Since one of the festival sections is dedicated to Taiwanese women filmmakers, TV veteran Frankie Chen could hardly go unmentioned. Our Times was her directorial debut, but she had already worked on more than a dozen vastly successful television dramas. In cooperation with screenplay writer Sabrina Tseng, they took their changes on the big screen and once again succeeded. In our selection she represents a versatile female author who has established herself in Taiwanese culture across various formats and media. In Our Times she introduces the story of Lin, an unhappy girl who often buries herself in memories in a quest to get away from the present.
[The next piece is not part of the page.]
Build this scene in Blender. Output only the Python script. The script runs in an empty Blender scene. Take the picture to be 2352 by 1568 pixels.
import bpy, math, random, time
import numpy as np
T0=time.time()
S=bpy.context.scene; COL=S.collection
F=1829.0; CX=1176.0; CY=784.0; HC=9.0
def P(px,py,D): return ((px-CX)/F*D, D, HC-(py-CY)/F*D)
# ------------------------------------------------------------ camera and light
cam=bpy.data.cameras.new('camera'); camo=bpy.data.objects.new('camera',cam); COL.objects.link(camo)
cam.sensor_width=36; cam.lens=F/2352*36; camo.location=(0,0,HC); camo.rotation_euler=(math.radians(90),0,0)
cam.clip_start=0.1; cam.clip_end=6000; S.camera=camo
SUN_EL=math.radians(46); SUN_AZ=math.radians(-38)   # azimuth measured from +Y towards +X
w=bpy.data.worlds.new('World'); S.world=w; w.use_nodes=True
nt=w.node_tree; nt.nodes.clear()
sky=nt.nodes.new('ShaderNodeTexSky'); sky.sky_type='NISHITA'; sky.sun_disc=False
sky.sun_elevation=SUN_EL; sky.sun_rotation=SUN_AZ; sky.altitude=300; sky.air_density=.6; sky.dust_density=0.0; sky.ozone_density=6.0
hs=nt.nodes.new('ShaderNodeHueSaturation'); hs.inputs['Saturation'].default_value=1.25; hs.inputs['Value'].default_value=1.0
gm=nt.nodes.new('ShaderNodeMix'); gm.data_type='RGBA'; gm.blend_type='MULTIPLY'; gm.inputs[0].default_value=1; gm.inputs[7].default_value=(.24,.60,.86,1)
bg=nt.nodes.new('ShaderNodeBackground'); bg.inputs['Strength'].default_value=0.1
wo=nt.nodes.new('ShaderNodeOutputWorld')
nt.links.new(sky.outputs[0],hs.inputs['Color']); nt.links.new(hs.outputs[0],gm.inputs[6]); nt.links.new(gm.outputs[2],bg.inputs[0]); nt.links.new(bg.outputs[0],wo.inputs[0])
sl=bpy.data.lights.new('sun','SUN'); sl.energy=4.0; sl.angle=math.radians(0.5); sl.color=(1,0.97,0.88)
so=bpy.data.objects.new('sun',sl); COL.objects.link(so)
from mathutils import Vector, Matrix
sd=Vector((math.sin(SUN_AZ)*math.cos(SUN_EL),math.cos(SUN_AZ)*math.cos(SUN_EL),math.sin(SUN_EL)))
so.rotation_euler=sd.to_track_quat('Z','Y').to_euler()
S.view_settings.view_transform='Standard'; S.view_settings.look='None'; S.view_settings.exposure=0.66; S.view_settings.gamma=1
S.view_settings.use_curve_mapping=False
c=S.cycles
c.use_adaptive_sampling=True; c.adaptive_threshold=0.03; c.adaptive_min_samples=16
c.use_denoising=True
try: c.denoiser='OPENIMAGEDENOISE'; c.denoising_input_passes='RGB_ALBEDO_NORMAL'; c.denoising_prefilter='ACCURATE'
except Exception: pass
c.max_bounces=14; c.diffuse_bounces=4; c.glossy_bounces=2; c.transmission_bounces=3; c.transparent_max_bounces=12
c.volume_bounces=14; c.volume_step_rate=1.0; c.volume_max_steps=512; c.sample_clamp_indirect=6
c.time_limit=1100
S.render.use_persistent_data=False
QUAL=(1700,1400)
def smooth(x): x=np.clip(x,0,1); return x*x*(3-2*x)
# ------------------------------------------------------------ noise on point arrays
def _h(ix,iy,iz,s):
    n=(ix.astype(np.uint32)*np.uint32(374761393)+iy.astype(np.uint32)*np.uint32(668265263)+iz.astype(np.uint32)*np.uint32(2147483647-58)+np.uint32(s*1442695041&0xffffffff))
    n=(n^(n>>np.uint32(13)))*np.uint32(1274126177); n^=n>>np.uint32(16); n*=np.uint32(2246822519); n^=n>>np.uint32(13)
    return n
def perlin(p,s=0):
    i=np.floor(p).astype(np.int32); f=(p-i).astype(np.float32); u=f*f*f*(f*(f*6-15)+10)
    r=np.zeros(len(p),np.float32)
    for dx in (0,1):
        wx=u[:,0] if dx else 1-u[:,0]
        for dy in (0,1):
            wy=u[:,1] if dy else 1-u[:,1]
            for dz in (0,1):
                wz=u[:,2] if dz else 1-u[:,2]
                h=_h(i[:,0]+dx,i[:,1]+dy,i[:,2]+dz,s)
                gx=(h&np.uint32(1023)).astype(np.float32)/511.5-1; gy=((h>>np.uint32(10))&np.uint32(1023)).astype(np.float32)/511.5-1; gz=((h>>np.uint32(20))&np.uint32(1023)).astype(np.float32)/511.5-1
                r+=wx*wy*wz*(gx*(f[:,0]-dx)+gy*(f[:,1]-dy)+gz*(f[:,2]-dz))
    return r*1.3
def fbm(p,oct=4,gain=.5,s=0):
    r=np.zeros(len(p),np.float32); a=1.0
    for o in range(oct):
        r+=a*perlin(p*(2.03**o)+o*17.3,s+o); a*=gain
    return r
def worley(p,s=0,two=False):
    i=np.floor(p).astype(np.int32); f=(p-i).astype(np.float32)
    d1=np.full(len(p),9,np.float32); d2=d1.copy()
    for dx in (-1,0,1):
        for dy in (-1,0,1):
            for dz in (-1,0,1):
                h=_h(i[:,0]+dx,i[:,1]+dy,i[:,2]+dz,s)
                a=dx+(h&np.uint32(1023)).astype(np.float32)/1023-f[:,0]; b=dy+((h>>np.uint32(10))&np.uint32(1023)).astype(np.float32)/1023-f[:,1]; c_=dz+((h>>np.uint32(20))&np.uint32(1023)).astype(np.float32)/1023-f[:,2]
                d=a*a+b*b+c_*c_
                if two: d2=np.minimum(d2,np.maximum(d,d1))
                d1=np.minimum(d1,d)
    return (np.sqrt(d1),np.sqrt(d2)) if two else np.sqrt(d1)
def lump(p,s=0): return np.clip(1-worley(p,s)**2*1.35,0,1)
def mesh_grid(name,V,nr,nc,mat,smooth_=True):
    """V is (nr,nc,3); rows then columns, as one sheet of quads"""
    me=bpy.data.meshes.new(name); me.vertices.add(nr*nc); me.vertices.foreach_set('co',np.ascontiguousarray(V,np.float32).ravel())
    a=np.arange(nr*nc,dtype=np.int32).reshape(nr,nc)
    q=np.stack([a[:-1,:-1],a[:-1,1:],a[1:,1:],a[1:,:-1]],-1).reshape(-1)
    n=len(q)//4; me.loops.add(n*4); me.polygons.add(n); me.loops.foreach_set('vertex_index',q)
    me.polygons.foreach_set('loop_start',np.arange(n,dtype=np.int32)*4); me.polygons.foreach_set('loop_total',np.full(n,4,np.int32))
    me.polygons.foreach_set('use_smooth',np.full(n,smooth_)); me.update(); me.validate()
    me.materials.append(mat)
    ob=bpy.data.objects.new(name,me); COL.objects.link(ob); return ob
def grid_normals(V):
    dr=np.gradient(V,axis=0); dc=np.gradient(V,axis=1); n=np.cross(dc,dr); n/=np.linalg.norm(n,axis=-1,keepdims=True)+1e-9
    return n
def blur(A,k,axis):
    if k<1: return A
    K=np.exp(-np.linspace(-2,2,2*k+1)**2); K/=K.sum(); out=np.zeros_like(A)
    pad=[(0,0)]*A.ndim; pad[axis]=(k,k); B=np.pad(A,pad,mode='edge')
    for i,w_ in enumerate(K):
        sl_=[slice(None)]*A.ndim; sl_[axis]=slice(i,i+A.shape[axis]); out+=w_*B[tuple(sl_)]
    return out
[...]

The issue of escapism plays a central part in this comedy-drama, but it, at the same time, unfolds an emotional search for a long-lost love. The narrative takes place in two time lines that complement each other and each has its own rhythm, whereas the narrative taking place in the past makes great use of the aesthetic of the 1990’s.

Yilan, a Taste of Home

Documentary Short
Mandarin, English and Czech subtitles
Director: MoMo Tseng Hsing Ying

When chef Andoni and his colleagues take a trip to Yilan to attend a forum, they do not expect much. As specialists in Basque cuisine, they simply want to share their experience with others. But the Taiwanese region quickly captivates them. They become mesmerized with picking fresh tea leaves, morning marketplaces filled with local produce and unexpected culinary discoveries. The parallels between Basque and Yilan cuisines are apparent both in techniques, traditions, and cultural identity. Talented documentary filmmaker MoMo Tseng made a document about food, international collection of flavours, traditions and identities. No matter where you live, this film will make you understand what a taste of home is.